> **Exercise aim**: Return the material exactly, first line through the line containing "tag(so, 'fine curved", and nothing more. Pictures stay out.

> **Records for the exercise**:
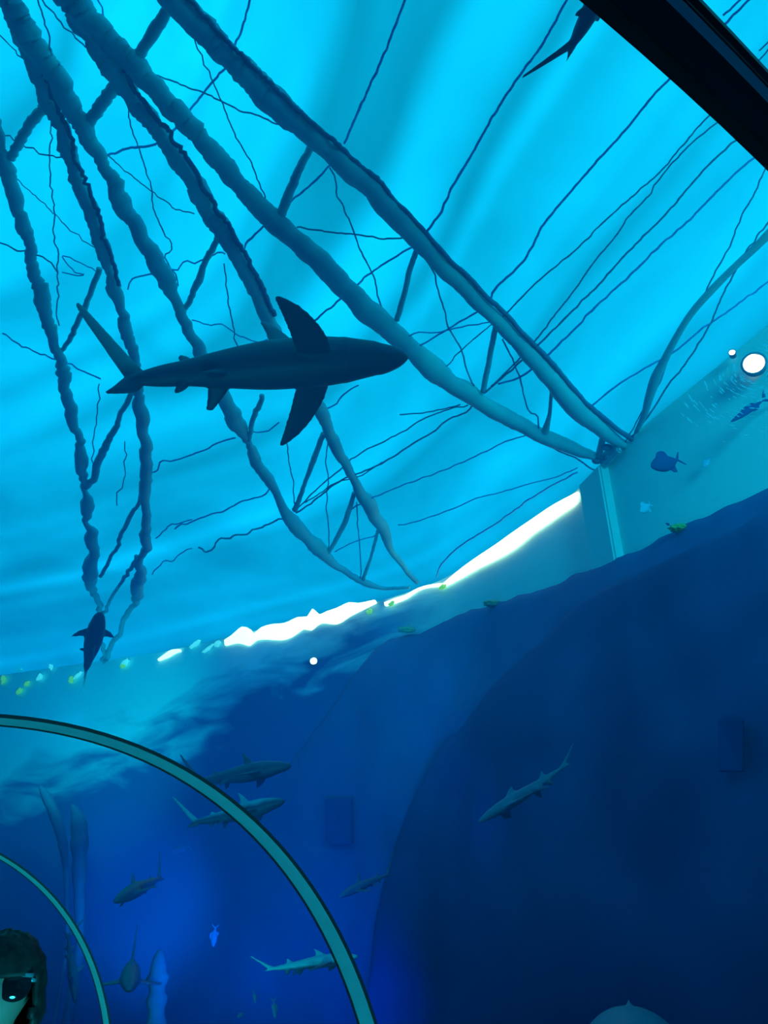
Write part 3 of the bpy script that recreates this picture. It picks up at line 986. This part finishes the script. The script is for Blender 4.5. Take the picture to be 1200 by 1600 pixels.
for k in range(420):
    rr = 26 + 120 * rnd.random() ** 1.2
    a0 = rnd.uniform(0, 2 * math.pi)
    x0, y0 = 1178 + rr * math.cos(a0), 568 + rr * math.sin(a0) * 0.95
    if y0 < 520 + (1200 - x0) * 0.80 + 8:
        continue
    da = rnd.uniform(4, 15) / rr
    pts = [on_acrylic(1178 + rr * math.cos(a0 + da * q / 4), 568 + .95 * rr * math.sin(a0 + da * q / 4)) for q in range(5)]
    w = rnd.uniform(0.0004, 0.0011)
    rad_ = (pts[2] - on_acrylic(1178, 568)).normalized()
    grid(bm, [[p_ - rad_ * w_, p_ + rad_ * w_] for p_, w_ in zip(pts, [w * .2, w, w * 1.1, w, w * .2])])
def _scr(nt, out):
    a = nt.nodes.new('ShaderNodeBsdfTranslucent')
    a.inputs['Color'].default_value = (0.9, 0.95, 0.95, 1)
    nt.links.new(a.outputs[0], out.inputs['Surface'])
so = obj('scratches', bm, simple_mat('scratched acrylic', _scr))
tag(so, 'fine curved scratches in the acrylic around the glaring lamp', 'scratches', kind='stuff')


# ================================================================== SHARKS AND FISH
def fin(bm, le, te, th, n=9, sides=12):
    """a tapering blade: leading and trailing edge points root to tip, thickness direction th (vector)"""
    le, te = spline([tuple(p) for p in le], 0.02), spline([tuple(p) for p in te], 0.02)
    rows = []
    for i in range(n):
        f = i / (n - 1)
        a = Vector([np.interp(f * (len(le) - 1), range(len(le)), le[:, c]) for c in range(3)])
        b = Vector([np.interp(f * (len(te) - 1), range(len(te)), te[:, c]) for c in range(3)])
        mid, half = (a + b) / 2, (a - b) / 2
        t = Vector(th) * (0.013 * (1 - 0.6 * f))
        rows.append([mid + half * math.cos(2 * math.pi * k / sides) + t * math.sin(2 * math.pi * k / sides) for k in range(sides)])
    V = grid(bm, rows, closed_u=True)
    bm.faces.new(V[0]); bm.faces.new(list(reversed(V[-1])))


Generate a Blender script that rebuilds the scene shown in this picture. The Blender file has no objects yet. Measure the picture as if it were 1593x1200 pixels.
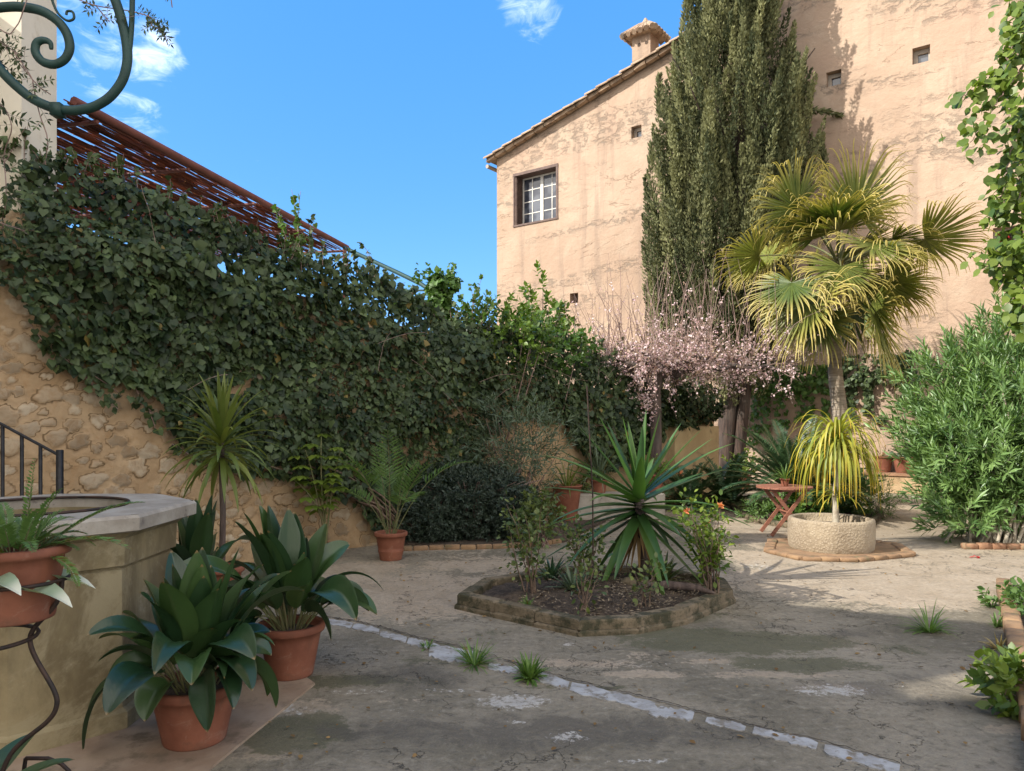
import bpy, math, random
import numpy as np
from mathutils import Vector
PI = math.pi
rng = np.random.default_rng(11); random.seed(11)
C = bpy.context.scene.collection
S = bpy.context.scene

# ------------------------------------------------------------------ camera, sky, sun, exposure
F, CX, HY, CH = 1150.0, 796.5, 655.0, 1.5          # focal length in photo pixels, principal column, horizon row, eye height
cam_d = bpy.data.cameras.new('camera'); cam = bpy.data.objects.new('camera', cam_d); C.objects.link(cam)
cam.location = (0, 0, CH); cam.rotation_euler = (PI/2, 0, 0)
cam_d.sensor_width = 36; cam_d.lens = 36*F/1593; cam_d.shift_y = (HY-600)/1593
cam_d.clip_start = 0.05; cam_d.clip_end = 2000
S.camera = cam
SUN_EL = math.radians(35); SUN_DIR = Vector((-0.94, -0.34, 0)).normalized()   # horizontal direction towards the sun
S.view_settings.view_transform = 'Standard'; S.view_settings.look = 'None'
S.view_settings.exposure = 1.5; S.view_settings.gamma = 1
w = bpy.data.worlds.new('World'); S.world = w; w.use_nodes = True
nt = w.node_tree; N = nt.nodes; L = nt.links
for n in list(N): N.remove(n)
out = N.new('ShaderNodeOutputWorld'); bg = N.new('ShaderNodeBackground'); sky = N.new('ShaderNodeTexSky')
sky.sky_type = 'NISHITA'; sky.sun_disc = False; sky.sun_elevation = SUN_EL
sky.sun_rotation = math.atan2(SUN_DIR.x, SUN_DIR.y)
sky.altitude = 300; sky.air_density = 1.0; sky.dust_density = 0.3; sky.ozone_density = 2.5
bg.inputs['Strength'].default_value = 0.15
tc = N.new('ShaderNodeTexCoord')
nrm = N.new('ShaderNodeVectorMath'); nrm.operation = 'NORMALIZE'; L.new(tc.outputs['Generated'], nrm.inputs[0])
def cloud_spot(px, py, ang, dens):
    d = Vector(((px-CX)/F, 1, -(py-HY)/F)).normalized()
    dp = N.new('ShaderNodeVectorMath'); dp.operation = 'DOT_PRODUCT'; dp.inputs[1].default_value = d; L.new(nrm.outputs[0], dp.inputs[0])
    mr = N.new('ShaderNodeMapRange'); mr.interpolation_type = 'SMOOTHSTEP'
    mr.inputs[1].default_value = math.cos(math.radians(ang)); mr.inputs[2].default_value = 1.0
    mr.inputs[4].default_value = dens; L.new(dp.outputs['Value'], mr.inputs[0]); return mr.outputs[0]
spots = [cloud_spot(150, 60, 4.5, .36), cloud_spot(240, 82, 3.0, .44), cloud_spot(180, 180, 4.5, .33), cloud_spot(825, 3, 3.2, .42), cloud_spot(210, 190, 2.5, .35)]
acc = spots[0]
for s_ in spots[1:]:
    m = N.new('ShaderNodeMath'); m.operation = 'MAXIMUM'; L.new(acc, m.inputs[0]); L.new(s_, m.inputs[1]); acc = m.outputs[0]
mp = N.new('ShaderNodeMapping'); mp.inputs['Scale'].default_value = (9, 9, 22); mp.inputs['Rotation'].default_value = (.3, .5, .2); L.new(nrm.outputs[0], mp.inputs[0])
cn = N.new('ShaderNodeTexNoise'); cn.inputs['Scale'].default_value = 2.2; cn.inputs['Detail'].default_value = 9; cn.inputs['Roughness'].default_value = .62
cn.inputs['Distortion'].default_value = .8; L.new(mp.outputs[0], cn.inputs['Vector'])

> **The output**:
Write part 3 of the bpy script that recreates this picture. It picks up at line 986. This part finishes the script. The script is for Blender 4.5. Take the picture to be 1200 by 1600 pixels.
for k in range(420):
    rr = 26 + 120 * rnd.random() ** 1.2
    a0 = rnd.uniform(0, 2 * math.pi)
    x0, y0 = 1178 + rr * math.cos(a0), 568 + rr * math.sin(a0) * 0.95
    if y0 < 520 + (1200 - x0) * 0.80 + 8:
        continue
    da = rnd.uniform(4, 15) / rr
    pts = [on_acrylic(1178 + rr * math.cos(a0 + da * q / 4), 568 + .95 * rr * math.sin(a0 + da * q / 4)) for q in range(5)]
    w = rnd.uniform(0.0004, 0.0011)
    rad_ = (pts[2] - on_acrylic(1178, 568)).normalized()
    grid(bm, [[p_ - rad_ * w_, p_ + rad_ * w_] for p_, w_ in zip(pts, [w * .2, w, w * 1.1, w, w * .2])])
def _scr(nt, out):
    a = nt.nodes.new('ShaderNodeBsdfTranslucent')
    a.inputs['Color'].default_value = (0.9, 0.95, 0.95, 1)
    nt.links.new(a.outputs[0], out.inputs['Surface'])
so = obj('scratches', bm, simple_mat('scratched acrylic', _scr))
tag(so, 'fine curved scratches in the acrylic around the glaring lamp', 'scratches', kind='stuff')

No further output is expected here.